Born 1945, Hadleigh, Suffolk.

Maggi Hambling devoted nine years to training for her career as painter, sculptor and printmaker, starting in 1960 with Arthur Lett-Haines and Cedric Morris at the East Anglian School of Painting and Drawing. She went on to Ipswich School of Art from 1962-64 and then Camberwell School of Arts and Crafts from 1964-67. From 1967-69 she studied at the Slade School of Fine Art, winning a Boise Travel Award to New York in 1969.

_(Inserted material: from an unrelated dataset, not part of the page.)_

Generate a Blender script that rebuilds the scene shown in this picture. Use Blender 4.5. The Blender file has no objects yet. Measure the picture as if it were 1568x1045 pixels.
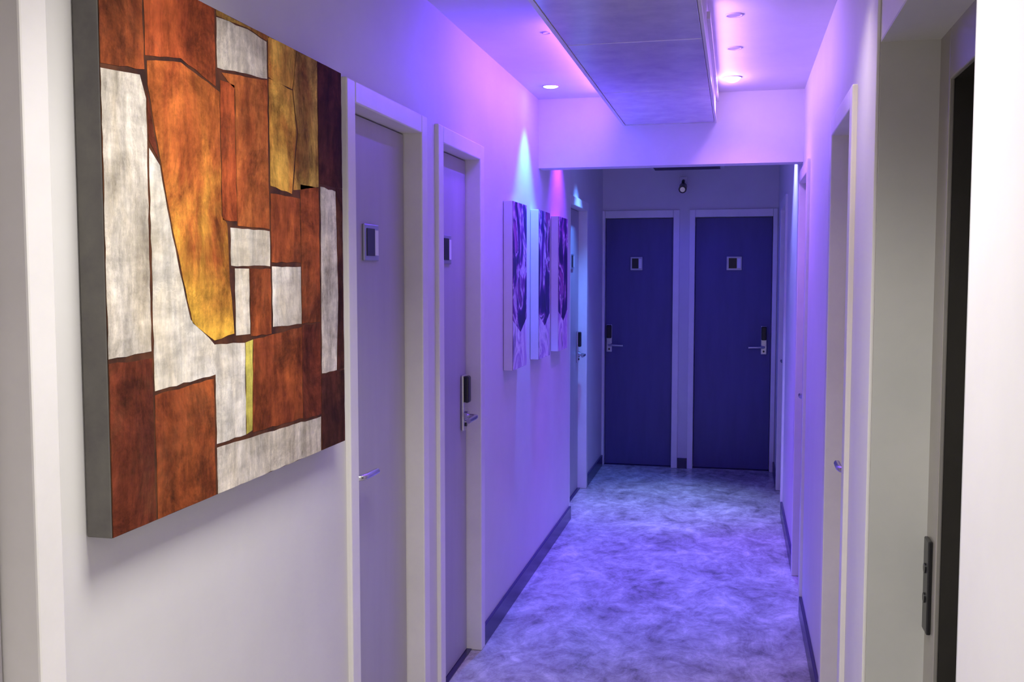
import bpy, bmesh, math, random
from mathutils import Vector
random.seed(4)
sc = bpy.context.scene
sc.view_settings.view_transform = 'Standard'
COL = sc.collection

# ---------------------------------------------------------------- materials
def mat(name, col, rough=0.5, metal=0.0, col2=None, scale=8.0, detail=6.0, lo=0.35, hi=0.65,
        stretch=(1,1,1), bump=0.0, emit=None, estr=0.0, spec=0.5):
    m = bpy.data.materials.new(name); m.use_nodes = True
    nt = m.node_tree; b = nt.nodes['Principled BSDF']
    b.inputs['Roughness'].default_value = rough
    b.inputs['Metallic'].default_value = metal
    b.inputs['Specular IOR Level'].default_value = spec
    if col2 is None: col2 = tuple(c*0.93 for c in col)
    tc = nt.nodes.new('ShaderNodeTexCoord'); mp = nt.nodes.new('ShaderNodeMapping')
    mp.inputs['Scale'].default_value = stretch
    nz = nt.nodes.new('ShaderNodeTexNoise'); nz.inputs['Scale'].default_value = scale
    nz.inputs['Detail'].default_value = detail; nz.inputs['Roughness'].default_value = 0.65
    cr = nt.nodes.new('ShaderNodeValToRGB')
    cr.color_ramp.elements[0].position = lo; cr.color_ramp.elements[1].position = hi
    cr.color_ramp.elements[0].color = (*col, 1); cr.color_ramp.elements[1].color = (*col2, 1)
    L = nt.links
    L.new(tc.outputs['Object'], mp.inputs['Vector']); L.new(mp.outputs['Vector'], nz.inputs['Vector'])
    L.new(nz.outputs['Fac'], cr.inputs['Fac']); L.new(cr.outputs['Color'], b.inputs['Base Color'])
    if bump > 0:
        bp = nt.nodes.new('ShaderNodeBump'); bp.inputs['Strength'].default_value = bump
        bp.inputs['Distance'].default_value = 0.01
        L.new(nz.outputs['Fac'], bp.inputs['Height']); L.new(bp.outputs['Normal'], b.inputs['Normal'])
    if emit:
        b.inputs['Emission Color'].default_value = (*emit, 1)
        b.inputs['Emission Strength'].default_value = estr
    return m

M_wall = mat('wall_paint', (0.74,0.72,0.70), 0.6, col2=(0.70,0.68,0.66), scale=3)
M_wallR = mat('wall_paint_right', (0.82,0.80,0.77), 0.6, col2=(0.78,0.76,0.73), scale=3)
M_ceil = mat('ceiling_paint', (0.80,0.78,0.80), 0.7, scale=3)
M_frame = mat('frame_paint', (0.88,0.85,0.81), 0.35, scale=5)
M_ring = mat('lamp_ring', (0.55,0.50,0.58), 0.5, scale=5)
M_door = mat('door_laminate', (0.46,0.43,0.46), 0.42, col2=(0.43,0.40,0.43), scale=4, stretch=(3,3,0.5))
M_doorBlueLit = mat('door_laminate_blue_lit', (0.085,0.08,0.24), 0.42, col2=(0.075,0.07,0.21), scale=4, stretch=(3,3,0.5))  # blue light of the far end put into the door colour
M_base = mat('baseboard_dark', (0.03,0.018,0.10), 0.25)
M_black = mat('black_plastic', (0.012,0.012,0.014), 0.3)
M_chrome = mat('brushed_chrome', (0.62,0.61,0.63), 0.25, 0.9)
M_plate = mat('plaque_silver', (0.42,0.42,0.50), 0.3, 0.5)
M_white = mat('plaque_white', (0.85,0.85,0.83), 0.5)
M_steel = mat('elevator_steel', (0.42,0.40,0.36), 0.38, 0.4)
M_dark = mat('elevator_dark_steel', (0.055,0.052,0.045), 0.35, 0.5, col2=(0.075,0.07,0.06), scale=4, stretch=(1,8,.5))
M_reveal = mat('reveal_grey', (0.60,0.60,0.56), 0.6, col2=(0.56,0.565,0.53), scale=5)
M_panel = mat('duct_metal_panel', (0.88,0.84,0.98), 0.2, 0.25, col2=(0.68,0.62,0.84), scale=9, lo=.3, hi=.7, bump=0.02)
M_seam = mat('seam_dark', (0.10,0.08,0.13), 0.6)
M_canvas_edge = mat('canvas_edge_grey', (0.13,0.12,0.115), 0.7, col2=(0.19,0.18,0.155), scale=9)
M_canvas_white = mat('canvas_edge_white', (0.74,0.70,0.72), 0.7)
M_line = mat('paint_dark_lines', (0.035,0.014,0.008), 0.8, col2=(0.13,0.045,0.016), scale=14, spec=.2)

def floor_mat():
    m = bpy.data.materials.new('polished_cement'); m.use_nodes = True
    nt = m.node_tree; b = nt.nodes['Principled BSDF']; L = nt.links
    tc = nt.nodes.new('ShaderNodeTexCoord')
    def noise(scale, detail, dist, st, rot=0.35, rough=.7):
        mp = nt.nodes.new('ShaderNodeMapping'); mp.inputs['Scale'].default_value = st
        mp.inputs['Rotation'].default_value = (0,0,rot)
        n = nt.nodes.new('ShaderNodeTexNoise'); n.inputs['Scale'].default_value = scale
        n.inputs['Detail'].default_value = detail; n.inputs['Distortion'].default_value = dist
        n.inputs['Roughness'].default_value = rough
        L.new(tc.outputs['Object'], mp.inputs['Vector']); L.new(mp.outputs['Vector'], n.inputs['Vector'])
        return n
    n1 = noise(3.4, 12, .7, (1.1,.9,1), .5, .72); n2 = noise(14, 12, .6, (1,.7,1), -.6, .75)
    mx = nt.nodes.new('ShaderNodeMix'); mx.data_type = 'FLOAT'; mx.inputs[0].default_value = .42
    L.new(n1.outputs['Fac'], mx.inputs[2]); L.new(n2.outputs['Fac'], mx.inputs[3])
    cr = nt.nodes.new('ShaderNodeValToRGB'); e = cr.color_ramp.elements
    e[0].position = .37; e[0].color = (.17,.155,.155,1)
    e[1].position = .63; e[1].color = (.80,.78,.73,1)
    x = e.new(.46); x.color = (.36,.34,.335,1)
    x = e.new(.53); x.color = (.50,.485,.465,1)
    L.new(mx.outputs[0], cr.inputs['Fac']); L.new(cr.outputs['Color'], b.inputs['Base Color'])
    rr = nt.nodes.new('ShaderNodeMapRange'); rr.inputs[3].default_value = .08; rr.inputs[4].default_value = .34
    L.new(n2.outputs['Fac'], rr.inputs[0]); L.new(rr.outputs[0], b.inputs['Roughness'])
    bp = nt.nodes.new('ShaderNodeBump'); bp.inputs['Strength'].default_value = .03; bp.inputs['Distance'].default_value = .01
    L.new(n1.outputs['Fac'], bp.inputs['Height']); L.new(bp.outputs['Normal'], b.inputs['Normal'])
    return m
M_floor = floor_mat()

# ---------------------------------------------------------------- mesh helpers
def mesh_obj(name, bm, m, parent=None, bevel=0.0, smooth=False):
    me = bpy.data.meshes.new(name)
    bmesh.ops.recalc_face_normals(bm, faces=bm.faces)
    bm.to_mesh(me); bm.free()
    o = bpy.data.objects.new(name, me); COL.objects.link(o)
    if m: me.materials.append(m)
    if parent: o.parent = parent
    if bevel > 0:
        md = o.modifiers.new('Bevel', 'BEVEL'); md.width = bevel; md.segments = 2; md.limit_method = 'ANGLE'
    if smooth:
        for p in me.polygons: p.use_smooth = True
    return o

def add_box(bm, x0,x1,y0,y1,z0,z1):
    v = [bm.verts.new((x,y,z)) for x in (x0,x1) for y in (y0,y1) for z in (z0,z1)]
    for f in ((0,1,3,2),(4,6,7,5),(0,4,5,1),(2,3,7,6),(0,2,6,4),(1,5,7,3)):
        bm.faces.new([v[i] for i in f])

def boxes(name, lst, m, parent=None, bevel=0.0):
    bm = bmesh.new()
    for b in lst: add_box(bm, *b)
    return mesh_obj(name, bm, m, parent, bevel)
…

Solo exhibitions in Suffolk and London during the late 1960s and 1970s paved the way for an appointment as the first Artist-in-Residence at the National Gallery on 1980/81 which was to establish her status as a significant figure in British art. During the residence she produced a series of portraits of the comedian and actor Max Wall which were subsequently shown at the National Portrait Gallery in 1983. The exhibition consisted of twenty-three drawings and fifteen paintings and was acclaimed as a unique and perceptive insight into the man and facets of the tragi-comic personas he inhabited in performance. Later subjects for her portraits include Derek Jarman, Francis Bacon, A J P Taylor, John Berger, Steven Fry and George Melly.

Prominent among her sculptural commissions are the first public memorial to Oscar Wilde, sited in Adelaide Street, London, near Trafalgar Square and Scallop a memorial to Benjamin Britten installed on the beach at Aldeburgh in Suffolk.

The landscape and the sea have also featured prominently as subjects in Hambling’s paintings, notably a series of North Sea paintings which through in her energetic, bravura style of painting powerfully evoke the violence and drama of the waves she observes on the North Sea coast. The most recent exhibition on this theme was Walls of Water at the National Gallery in 2014.

Hambling is represented in most of the major public art collections in the UK.